O presidente do Sindicato Rural Patronal de Caxias do Sul, Valmir Susin, engrossa o número de reclamações. Segundo ele, o tratamento dado às agroindústrias de Caxias é muito diferente do que é dado pela fiscalização dos municípios de Gramado e Bento Gonçalves, por exemplo.
— Lá, eles incentivam a produção. Aqui, eles fecham. Por lá, eles (os fiscais) orientam, aqui eles fecham — acusa o dirigente.
Ele clama pela união para impulsionar este setor em Caxias do Sul.
—Caxias tem grande potencial. É preciso explorar e beneficiar o município.
Funcionários da Secretaria da Agricultura, que preferem não se identificar, denunciam:
— O perfil dos fiscais se equiparam aos de agente penitenciários. As pessoas que estão gerindo a fiscalização não sabem abordar os produtores, não sabem conversar. Eles não têm perfil para esta função — acusa um funcionário.
Ele alerta que o corpo técnico da secretaria não concorda com este tipo de fiscalização e da forma como esses agricultores são tratados pela atual administração.
— O produtor vem aqui tentar buscar a solução de um problema e sai daqui com outros cinco (problemas) para resolver.
"A gente chora o choro da gente"
Antônio Pasquali, 58 anos, é mais um dos produtores que precisou encerrar as atividades de seu abatedouro de cordeiros, em Vila Seca, por conta da fiscalização da prefeitura. Ele conta que abriu o negócio em 1999, conquistou uma boa carteira de clientes e, até o ano passado, o negócio sustentava a sua e mais três famílias da localidade. Investiu mais de R$ 1 milhão e chegou a abater 150 cordeiros por semana.

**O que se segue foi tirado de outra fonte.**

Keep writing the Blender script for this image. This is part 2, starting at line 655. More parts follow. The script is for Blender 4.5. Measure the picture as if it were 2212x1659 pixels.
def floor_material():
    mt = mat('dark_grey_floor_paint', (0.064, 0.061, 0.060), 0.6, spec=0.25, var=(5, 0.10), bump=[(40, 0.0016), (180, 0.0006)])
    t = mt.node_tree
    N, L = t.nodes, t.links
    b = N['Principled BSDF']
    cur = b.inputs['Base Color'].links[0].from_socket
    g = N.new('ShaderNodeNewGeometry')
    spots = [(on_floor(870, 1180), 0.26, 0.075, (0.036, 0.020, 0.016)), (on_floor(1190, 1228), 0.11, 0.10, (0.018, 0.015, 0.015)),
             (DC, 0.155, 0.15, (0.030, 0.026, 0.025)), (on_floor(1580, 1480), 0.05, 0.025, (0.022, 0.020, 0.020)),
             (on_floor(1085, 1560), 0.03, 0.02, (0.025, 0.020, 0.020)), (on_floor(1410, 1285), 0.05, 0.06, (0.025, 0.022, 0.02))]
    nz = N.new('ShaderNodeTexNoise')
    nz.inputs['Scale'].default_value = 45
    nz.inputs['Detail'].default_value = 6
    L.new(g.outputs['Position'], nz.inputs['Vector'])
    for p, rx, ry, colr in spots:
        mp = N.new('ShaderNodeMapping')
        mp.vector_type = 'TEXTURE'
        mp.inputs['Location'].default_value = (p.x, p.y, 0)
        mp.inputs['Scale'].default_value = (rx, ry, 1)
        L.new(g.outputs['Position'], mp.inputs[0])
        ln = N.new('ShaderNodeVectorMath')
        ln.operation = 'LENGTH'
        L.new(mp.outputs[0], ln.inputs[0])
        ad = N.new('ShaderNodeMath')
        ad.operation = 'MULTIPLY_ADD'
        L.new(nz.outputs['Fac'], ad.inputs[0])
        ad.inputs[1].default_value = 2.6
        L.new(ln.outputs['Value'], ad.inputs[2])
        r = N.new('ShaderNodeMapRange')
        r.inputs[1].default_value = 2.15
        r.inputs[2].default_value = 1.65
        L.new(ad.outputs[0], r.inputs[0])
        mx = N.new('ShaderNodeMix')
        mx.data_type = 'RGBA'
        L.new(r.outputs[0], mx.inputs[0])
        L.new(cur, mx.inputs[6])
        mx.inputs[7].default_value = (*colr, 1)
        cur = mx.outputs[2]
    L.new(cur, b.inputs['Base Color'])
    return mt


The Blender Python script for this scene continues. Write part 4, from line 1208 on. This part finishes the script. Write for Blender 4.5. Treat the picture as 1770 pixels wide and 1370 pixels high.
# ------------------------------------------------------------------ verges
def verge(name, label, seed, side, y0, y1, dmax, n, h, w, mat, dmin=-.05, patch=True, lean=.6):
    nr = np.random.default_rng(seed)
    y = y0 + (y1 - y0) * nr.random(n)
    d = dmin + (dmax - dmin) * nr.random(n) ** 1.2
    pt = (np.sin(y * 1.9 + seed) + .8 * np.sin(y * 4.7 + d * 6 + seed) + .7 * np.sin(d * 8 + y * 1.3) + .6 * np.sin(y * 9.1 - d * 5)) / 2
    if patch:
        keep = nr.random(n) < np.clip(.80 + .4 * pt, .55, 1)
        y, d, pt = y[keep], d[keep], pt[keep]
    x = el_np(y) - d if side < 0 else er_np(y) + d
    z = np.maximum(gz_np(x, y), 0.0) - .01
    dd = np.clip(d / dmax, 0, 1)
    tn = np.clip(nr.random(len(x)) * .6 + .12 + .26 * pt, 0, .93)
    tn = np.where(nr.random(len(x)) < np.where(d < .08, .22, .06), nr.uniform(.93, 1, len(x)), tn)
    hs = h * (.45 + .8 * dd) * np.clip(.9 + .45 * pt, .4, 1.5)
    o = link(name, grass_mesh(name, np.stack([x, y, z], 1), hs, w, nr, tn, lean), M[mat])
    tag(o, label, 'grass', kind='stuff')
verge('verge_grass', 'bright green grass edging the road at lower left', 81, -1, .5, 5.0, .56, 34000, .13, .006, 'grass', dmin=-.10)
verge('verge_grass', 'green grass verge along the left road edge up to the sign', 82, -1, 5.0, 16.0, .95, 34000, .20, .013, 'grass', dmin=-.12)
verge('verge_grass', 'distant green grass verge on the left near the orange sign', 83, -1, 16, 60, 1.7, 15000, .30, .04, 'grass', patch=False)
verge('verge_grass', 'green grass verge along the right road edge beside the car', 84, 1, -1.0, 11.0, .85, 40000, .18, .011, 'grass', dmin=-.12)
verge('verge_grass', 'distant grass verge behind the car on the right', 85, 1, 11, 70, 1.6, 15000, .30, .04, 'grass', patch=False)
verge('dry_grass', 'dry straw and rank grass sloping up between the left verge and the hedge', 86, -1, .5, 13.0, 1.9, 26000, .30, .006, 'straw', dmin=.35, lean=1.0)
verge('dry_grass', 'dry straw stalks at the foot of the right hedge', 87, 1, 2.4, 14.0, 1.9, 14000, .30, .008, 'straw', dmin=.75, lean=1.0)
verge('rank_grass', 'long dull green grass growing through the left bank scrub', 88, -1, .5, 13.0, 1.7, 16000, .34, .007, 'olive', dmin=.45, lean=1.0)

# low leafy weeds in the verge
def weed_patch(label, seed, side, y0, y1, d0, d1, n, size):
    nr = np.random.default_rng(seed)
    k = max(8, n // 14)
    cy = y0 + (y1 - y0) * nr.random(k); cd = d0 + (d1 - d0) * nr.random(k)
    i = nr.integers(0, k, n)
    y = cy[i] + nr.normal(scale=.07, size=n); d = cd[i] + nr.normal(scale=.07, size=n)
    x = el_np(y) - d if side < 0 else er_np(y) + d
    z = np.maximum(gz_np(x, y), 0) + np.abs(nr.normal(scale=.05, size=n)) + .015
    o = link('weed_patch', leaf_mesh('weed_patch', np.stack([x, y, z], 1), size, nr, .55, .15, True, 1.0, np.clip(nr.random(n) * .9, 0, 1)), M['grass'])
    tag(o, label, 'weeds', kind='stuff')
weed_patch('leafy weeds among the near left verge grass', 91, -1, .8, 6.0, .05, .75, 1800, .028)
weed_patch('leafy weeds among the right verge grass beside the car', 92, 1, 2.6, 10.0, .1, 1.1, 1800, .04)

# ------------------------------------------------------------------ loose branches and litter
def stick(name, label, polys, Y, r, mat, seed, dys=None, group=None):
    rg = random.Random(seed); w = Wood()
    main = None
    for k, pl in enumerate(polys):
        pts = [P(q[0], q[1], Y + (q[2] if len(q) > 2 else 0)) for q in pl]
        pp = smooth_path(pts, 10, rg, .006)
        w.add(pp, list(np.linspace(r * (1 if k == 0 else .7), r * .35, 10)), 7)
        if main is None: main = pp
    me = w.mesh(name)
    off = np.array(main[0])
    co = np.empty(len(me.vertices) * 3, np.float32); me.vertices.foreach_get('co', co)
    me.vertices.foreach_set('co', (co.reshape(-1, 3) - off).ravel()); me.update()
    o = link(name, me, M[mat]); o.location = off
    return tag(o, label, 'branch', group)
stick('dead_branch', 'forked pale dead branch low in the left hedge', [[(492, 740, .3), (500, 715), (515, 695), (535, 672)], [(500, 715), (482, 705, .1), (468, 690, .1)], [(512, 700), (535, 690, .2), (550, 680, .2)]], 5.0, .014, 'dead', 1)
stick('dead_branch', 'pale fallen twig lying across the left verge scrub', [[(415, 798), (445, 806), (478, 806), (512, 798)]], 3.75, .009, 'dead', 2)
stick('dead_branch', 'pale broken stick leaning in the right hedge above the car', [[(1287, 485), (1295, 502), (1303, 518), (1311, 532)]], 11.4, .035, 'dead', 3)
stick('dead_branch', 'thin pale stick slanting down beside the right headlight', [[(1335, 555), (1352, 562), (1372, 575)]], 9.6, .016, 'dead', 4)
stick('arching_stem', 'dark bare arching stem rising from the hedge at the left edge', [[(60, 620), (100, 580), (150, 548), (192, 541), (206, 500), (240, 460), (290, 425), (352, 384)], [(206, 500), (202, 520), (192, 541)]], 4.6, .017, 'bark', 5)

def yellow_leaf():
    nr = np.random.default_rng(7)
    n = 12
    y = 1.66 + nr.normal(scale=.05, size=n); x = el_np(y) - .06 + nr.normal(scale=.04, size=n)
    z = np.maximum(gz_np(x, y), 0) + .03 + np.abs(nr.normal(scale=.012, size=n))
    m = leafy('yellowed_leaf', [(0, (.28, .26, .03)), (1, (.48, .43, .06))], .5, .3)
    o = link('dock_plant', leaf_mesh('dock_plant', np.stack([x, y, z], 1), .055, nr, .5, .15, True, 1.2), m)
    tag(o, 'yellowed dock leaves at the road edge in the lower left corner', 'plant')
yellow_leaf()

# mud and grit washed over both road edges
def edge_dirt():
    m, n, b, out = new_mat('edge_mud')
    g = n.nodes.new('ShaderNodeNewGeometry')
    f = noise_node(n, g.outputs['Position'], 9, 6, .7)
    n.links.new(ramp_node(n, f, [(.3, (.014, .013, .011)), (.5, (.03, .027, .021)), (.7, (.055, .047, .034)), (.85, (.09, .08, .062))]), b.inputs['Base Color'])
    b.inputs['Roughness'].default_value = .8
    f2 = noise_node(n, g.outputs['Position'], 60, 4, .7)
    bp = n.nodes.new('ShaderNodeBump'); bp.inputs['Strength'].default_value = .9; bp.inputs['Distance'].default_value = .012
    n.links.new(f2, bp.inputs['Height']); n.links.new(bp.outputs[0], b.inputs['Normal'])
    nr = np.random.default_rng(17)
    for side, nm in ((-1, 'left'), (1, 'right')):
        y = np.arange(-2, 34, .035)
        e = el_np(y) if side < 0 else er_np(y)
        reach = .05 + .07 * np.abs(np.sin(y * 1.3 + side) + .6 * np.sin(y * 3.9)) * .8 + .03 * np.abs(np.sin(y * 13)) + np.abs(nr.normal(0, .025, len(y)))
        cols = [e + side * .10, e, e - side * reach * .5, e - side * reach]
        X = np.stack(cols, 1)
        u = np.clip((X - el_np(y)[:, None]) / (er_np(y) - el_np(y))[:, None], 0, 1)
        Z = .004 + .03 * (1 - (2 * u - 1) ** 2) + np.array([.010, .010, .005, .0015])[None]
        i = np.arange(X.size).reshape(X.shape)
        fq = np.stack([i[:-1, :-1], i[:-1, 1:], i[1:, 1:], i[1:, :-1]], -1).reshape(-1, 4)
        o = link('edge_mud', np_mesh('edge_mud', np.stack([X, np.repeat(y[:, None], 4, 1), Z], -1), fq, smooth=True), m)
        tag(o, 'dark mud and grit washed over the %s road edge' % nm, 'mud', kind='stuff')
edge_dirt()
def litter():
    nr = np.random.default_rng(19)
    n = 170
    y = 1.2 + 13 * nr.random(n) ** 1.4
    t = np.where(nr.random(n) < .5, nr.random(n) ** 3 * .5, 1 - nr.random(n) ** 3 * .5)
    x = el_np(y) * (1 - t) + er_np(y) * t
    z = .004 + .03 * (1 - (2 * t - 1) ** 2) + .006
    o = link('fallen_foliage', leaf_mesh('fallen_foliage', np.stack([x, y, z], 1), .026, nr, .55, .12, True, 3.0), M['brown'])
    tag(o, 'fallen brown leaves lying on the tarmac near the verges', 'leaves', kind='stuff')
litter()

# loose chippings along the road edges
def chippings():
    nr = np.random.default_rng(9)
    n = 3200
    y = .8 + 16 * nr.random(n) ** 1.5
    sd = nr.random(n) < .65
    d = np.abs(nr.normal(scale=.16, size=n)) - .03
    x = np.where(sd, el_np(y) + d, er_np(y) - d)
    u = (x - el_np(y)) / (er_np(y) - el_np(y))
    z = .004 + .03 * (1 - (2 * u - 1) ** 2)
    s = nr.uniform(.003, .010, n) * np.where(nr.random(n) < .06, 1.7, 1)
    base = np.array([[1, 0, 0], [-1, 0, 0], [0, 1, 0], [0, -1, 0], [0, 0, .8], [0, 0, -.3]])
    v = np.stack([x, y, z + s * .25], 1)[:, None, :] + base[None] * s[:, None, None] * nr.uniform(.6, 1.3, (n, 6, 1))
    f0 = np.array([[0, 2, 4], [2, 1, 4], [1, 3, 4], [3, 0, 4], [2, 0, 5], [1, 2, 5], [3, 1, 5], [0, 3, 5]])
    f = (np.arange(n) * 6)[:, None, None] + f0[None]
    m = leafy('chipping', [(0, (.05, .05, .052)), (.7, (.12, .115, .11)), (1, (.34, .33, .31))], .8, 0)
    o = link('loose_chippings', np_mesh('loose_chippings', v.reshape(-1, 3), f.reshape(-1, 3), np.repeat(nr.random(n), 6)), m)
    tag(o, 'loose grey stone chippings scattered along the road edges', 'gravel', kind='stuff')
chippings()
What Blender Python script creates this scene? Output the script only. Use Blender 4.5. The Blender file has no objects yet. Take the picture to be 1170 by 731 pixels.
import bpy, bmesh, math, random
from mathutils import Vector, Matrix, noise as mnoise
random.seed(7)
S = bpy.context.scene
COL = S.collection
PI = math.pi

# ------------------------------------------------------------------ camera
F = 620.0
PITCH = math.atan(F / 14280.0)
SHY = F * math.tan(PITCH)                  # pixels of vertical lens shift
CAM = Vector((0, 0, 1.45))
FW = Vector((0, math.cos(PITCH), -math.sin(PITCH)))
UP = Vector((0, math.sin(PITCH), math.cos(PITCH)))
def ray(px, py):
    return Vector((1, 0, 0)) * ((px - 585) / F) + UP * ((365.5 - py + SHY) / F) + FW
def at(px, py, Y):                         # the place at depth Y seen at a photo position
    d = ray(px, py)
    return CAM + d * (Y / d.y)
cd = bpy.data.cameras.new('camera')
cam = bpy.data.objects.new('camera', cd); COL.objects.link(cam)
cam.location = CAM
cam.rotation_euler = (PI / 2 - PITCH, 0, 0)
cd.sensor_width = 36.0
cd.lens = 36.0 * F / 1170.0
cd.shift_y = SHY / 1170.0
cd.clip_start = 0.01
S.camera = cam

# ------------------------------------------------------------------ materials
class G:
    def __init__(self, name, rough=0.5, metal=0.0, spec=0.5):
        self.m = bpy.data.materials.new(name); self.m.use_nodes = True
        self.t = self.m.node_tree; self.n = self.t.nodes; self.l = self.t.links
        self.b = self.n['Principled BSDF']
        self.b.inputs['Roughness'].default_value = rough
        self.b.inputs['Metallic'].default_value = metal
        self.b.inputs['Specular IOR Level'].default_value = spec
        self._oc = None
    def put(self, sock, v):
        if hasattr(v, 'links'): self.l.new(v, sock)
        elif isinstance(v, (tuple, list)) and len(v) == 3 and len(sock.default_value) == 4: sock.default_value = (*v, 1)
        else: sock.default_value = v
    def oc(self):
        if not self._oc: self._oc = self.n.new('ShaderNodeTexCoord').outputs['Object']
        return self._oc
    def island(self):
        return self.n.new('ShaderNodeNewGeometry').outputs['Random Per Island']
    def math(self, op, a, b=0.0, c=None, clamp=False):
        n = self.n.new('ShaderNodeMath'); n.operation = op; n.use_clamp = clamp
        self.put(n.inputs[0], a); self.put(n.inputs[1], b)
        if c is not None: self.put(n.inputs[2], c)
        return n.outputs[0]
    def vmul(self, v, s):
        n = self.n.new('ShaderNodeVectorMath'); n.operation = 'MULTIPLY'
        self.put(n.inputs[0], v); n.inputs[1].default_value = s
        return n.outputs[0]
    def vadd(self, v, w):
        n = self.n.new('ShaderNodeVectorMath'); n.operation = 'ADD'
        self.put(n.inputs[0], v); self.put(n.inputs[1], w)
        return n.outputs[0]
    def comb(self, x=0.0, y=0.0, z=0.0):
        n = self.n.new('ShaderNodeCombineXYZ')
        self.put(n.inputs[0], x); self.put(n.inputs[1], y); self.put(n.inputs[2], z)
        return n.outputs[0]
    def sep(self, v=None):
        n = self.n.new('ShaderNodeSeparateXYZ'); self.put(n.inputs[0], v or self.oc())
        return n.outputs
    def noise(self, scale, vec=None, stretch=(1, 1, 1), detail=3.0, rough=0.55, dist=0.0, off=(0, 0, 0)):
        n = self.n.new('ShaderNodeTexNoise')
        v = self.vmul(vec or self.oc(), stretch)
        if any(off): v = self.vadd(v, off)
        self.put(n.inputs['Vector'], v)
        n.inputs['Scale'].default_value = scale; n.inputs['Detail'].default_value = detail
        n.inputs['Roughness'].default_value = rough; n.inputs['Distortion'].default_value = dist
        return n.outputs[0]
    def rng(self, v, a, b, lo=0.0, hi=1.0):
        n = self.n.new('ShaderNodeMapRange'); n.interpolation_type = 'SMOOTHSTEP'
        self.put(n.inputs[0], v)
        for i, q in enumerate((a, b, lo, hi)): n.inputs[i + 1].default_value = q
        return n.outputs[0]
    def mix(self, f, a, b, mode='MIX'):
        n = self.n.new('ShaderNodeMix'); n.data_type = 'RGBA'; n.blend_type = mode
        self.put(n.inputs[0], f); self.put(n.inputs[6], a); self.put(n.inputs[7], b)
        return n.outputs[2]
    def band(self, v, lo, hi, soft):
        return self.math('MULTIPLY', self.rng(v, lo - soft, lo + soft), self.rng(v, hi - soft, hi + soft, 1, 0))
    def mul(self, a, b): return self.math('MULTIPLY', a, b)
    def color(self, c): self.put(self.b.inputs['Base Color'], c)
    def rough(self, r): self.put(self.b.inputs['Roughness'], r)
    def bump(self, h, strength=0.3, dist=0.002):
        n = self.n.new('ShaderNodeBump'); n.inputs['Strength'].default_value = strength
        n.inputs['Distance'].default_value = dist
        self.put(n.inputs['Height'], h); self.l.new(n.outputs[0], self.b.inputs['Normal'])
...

— Mudou a equipe da secretaria e acabou o bom senso. Não levaram em consideração nossa experiência de mais de 20 anos. Nunca tive problemas com a qualidade da carne. Pelo contrário, os clientes me procuram até hoje para saber quando vou voltar a fornecer. Mas do jeito que está, sem chances de reabrir o agronegócio — desabafa.
As instalações chegaram a ser reformadas, mas hoje estão abandonadas juntamente com dois caminhões.
— Fazer o quê? A gente chora o choro da gente — diz.
"Estamos sendo perseguidos"
Deisiane Vanin da Rosa, 37 anos, é dona da Agroindústria Rosa, na localidade de São Jorge da Mulada, interior de Caxias do Sul. O negócio está embargado pela fiscalização da prefeitura desde dezembro do ano passado. O motivo?
— Melhorias, melhorias, melhorias. Não acabam nunca de exigir — reclama Rosa.
Ela conta que inúmeras vezes pediu orientação na Secretaria da Agricultura. Nunca conseguiu. Com 20 vacas de leite, produzia 25 quilos de queijo por dia. Atualmente, se vira vendendo o leite e acumulou cada vez mais dívidas para tentar regularizar o negócio. Ainda não conseguiu. O prejuízo, segundo a agricultora, chega a R$ 9 mil por mês.
Outra preocupação de Rosa é com a permanência das duas filhas no campo. Ela conta que a mais velha, de 21 anos, herdou dos avós nove vacas de leite. Mas o desânimo é tanto, que pensa em desistir e ir para a cidade procurar emprego.
— Não temos incentivo para continuarmos na colônia. Estamos cada vez mais endividados, pedindo dinheiro emprestado. O bom agricultor não gosta de ficar devendo, ele é honesto.